Tolkien’s passing remark that his realization of this profound truth concerning angelic causality (see yesterday’s post) produced in him a “great sense of joy,” is itself not without significance, as it links his dialectic of divine presence to another central theme in his writing. In another earlier post I argued that Eru’s temporary absence from the narrative is what later makes possible an even more violent or striking manifestation of his ever-abiding presence. This divine “intrusion” into the story, undertaken for a specifically redemptive or salvific purpose, is the metaphysical and theological framework behind Tolkien’s well-known concept of eucatastrophe (literally “good catastrophe”), a neologism Tolkien coined in his essay “On Fairy-Stories” to describe the literary device of the “happy ending,” the “sudden joyous ‘turn’” that is the “mark of a good fairy-story” (TR 86-7). Tolkien describes the existential experience of eucatastrophe in this way: “however wild its events, however fantastic or terrible the adventures… when the ‘turn’ comes, [there is] a catch of the breath, a beat and lifting of the heart…” (TR 86). More than a mere literary device, however, Tolkien believes eucatastrophe, along with the seemingly universal hold it wields over the human imagination, points to a profound metaphysical truth, namely the possibility and even reality of the “sudden miraculous grace: never to be counted on to recur.” As Tolkien described the same phenomenon in a letter to his son Christopher, eucatastrophe is “that sudden glimpse of the truth behind the apparent Anankê [Greek for necessity, constraint, or what Tolkien refers to immediately before as “nature chained in material cause and effect, the chain of death”] of our world, but a glimpse that is actually a ray of light through the very chinks of the universe about us” (L 100-1). The identity of this “ray of light” shining “through the very chinks of the universe” Tolkien indicates further in another letter defining the role of divine presence and providence in The Lord of the Rings generally:

I have purposely kept all allusions to the highest matters down to mere hints, perceptible only by the most attentive, or kept them under unexplained symbolic forms. So God and the “angelic” gods, the Lords or Powers of the West, only peep through in such places as Gandalf’s conversation with Frodo: “behind that there was something else at work, beyond any design of the Ring-maker’s” or in Faramir’s Númenórean grace at dinner. (L 201)

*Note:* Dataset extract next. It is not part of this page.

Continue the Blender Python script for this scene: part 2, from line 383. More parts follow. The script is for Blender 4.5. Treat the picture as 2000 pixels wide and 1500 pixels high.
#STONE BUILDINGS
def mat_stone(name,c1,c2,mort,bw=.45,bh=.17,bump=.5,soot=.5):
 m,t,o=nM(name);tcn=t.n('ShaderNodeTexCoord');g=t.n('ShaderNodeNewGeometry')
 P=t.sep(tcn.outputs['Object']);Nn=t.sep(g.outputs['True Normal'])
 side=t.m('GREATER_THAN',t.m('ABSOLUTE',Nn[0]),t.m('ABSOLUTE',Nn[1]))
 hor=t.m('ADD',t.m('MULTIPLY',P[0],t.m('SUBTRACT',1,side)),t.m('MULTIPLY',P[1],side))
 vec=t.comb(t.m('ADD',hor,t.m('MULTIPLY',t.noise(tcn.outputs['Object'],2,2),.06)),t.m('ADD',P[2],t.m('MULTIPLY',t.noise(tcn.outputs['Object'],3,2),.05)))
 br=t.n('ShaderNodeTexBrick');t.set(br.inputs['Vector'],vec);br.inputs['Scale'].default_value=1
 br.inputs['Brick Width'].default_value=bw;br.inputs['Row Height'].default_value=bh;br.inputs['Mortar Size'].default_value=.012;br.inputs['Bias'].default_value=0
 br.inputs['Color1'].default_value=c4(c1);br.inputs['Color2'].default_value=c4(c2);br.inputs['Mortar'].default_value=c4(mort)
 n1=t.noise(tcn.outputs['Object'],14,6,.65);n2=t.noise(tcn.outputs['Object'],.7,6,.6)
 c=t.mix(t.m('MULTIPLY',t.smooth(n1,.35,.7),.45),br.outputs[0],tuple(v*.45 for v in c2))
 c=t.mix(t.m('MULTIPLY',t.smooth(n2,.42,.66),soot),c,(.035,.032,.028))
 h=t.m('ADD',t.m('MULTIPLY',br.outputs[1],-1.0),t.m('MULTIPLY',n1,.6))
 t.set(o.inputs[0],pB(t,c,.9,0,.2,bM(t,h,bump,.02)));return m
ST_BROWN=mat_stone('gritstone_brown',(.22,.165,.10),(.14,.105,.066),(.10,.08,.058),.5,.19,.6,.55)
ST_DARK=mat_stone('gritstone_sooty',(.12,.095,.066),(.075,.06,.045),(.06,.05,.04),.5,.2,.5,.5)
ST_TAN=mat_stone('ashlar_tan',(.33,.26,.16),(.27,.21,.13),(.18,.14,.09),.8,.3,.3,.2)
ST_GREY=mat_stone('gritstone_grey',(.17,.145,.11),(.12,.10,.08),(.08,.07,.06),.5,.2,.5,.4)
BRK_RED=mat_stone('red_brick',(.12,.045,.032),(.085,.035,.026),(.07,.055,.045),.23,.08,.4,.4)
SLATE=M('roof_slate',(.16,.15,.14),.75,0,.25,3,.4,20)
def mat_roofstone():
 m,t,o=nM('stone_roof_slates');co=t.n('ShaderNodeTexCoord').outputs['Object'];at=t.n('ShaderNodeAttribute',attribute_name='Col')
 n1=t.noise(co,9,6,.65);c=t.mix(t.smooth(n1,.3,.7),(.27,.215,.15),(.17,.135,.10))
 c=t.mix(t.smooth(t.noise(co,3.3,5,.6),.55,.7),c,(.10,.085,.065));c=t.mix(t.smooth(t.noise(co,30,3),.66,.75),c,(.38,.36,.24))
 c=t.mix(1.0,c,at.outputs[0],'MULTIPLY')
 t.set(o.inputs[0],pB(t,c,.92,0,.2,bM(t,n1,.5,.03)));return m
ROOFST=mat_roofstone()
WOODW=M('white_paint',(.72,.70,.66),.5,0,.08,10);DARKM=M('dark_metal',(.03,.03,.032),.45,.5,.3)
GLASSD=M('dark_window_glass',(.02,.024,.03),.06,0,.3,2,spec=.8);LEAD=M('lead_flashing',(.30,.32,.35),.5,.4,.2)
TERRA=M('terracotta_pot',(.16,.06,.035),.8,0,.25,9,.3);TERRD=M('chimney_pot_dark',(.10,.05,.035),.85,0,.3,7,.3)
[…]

Tolkien expresses the same principle in his account of the eucatastrophe that occurs at the end of The Lord of the Rings when Frodo fails to destroy the Ring of his own free will. Of the Creator’s personal involvement at that moment Tolkien writes: “Few others, possibly no others of his time, would have got so far [as Frodo did]. The Other Power then took over: the Writer of the Story (by which I do not mean myself), ‘that one ever-present Person who is never absent and never named’ (as one critic has said)” (253, emphasis added).[1] For Tolkien, in summary, fairy-stories represent one of the highest of human art forms; one of the essential devices of “a good fairy-story” is the eucatastrophic turn; and at the heart of Tolkien’s understanding of the eucatastrophic turn is his Thomistic recognition of an eminently personal, involved God who nonetheless deliberately hides himself under the veil of natural, secondary, and even angelic causality, so that he might then tear aside the veil of his own devising—like a child in a cosmic game of peek-a-boo—and show himself present, strong, and faithful to those who know and serve him.


[1] Here we might contrast Tolkien’s own self-understanding with Catherine Madsen’s deistic, secularized reading of the eucatastrophes of Tolkien’s fiction: “Tolkien never forces cosmology into these moments of attention… For that moment, the unexpected presence of beauty in the midst of desolation is enough to assure that beauty will endure forever—because of the otherness of the other, because of its very distance, perhaps (could one see it as beauty) because of the very distance of God.” Ibid., 44. Christopher Garbowski, however, I think gives a more accurate account of the ultimately divine pattern behind Tolkien’s concept of eucatastrophe: “the concept becomes closely associated with his concept of ‘sub-creation,’ which is introduced in the same essay [“On Fairy-Stories”]. In subcreation, by telling stories or inventing worlds the artist effectively imitates the ‘Primary Creator.’ … Consequently, since the Primary Creator ultimately intends humans to be happy, the artist that evokes eucatastrophe is creating in consonance with God. Moreover, if the deepest sense of story is consonant with revelation, the concept approaches natural theology with a Christian humanist perspective.” Christopher Garbowski, “Eucatastrophe,” in Drout, ed., J.R.R.T. Encyclopedia, 176.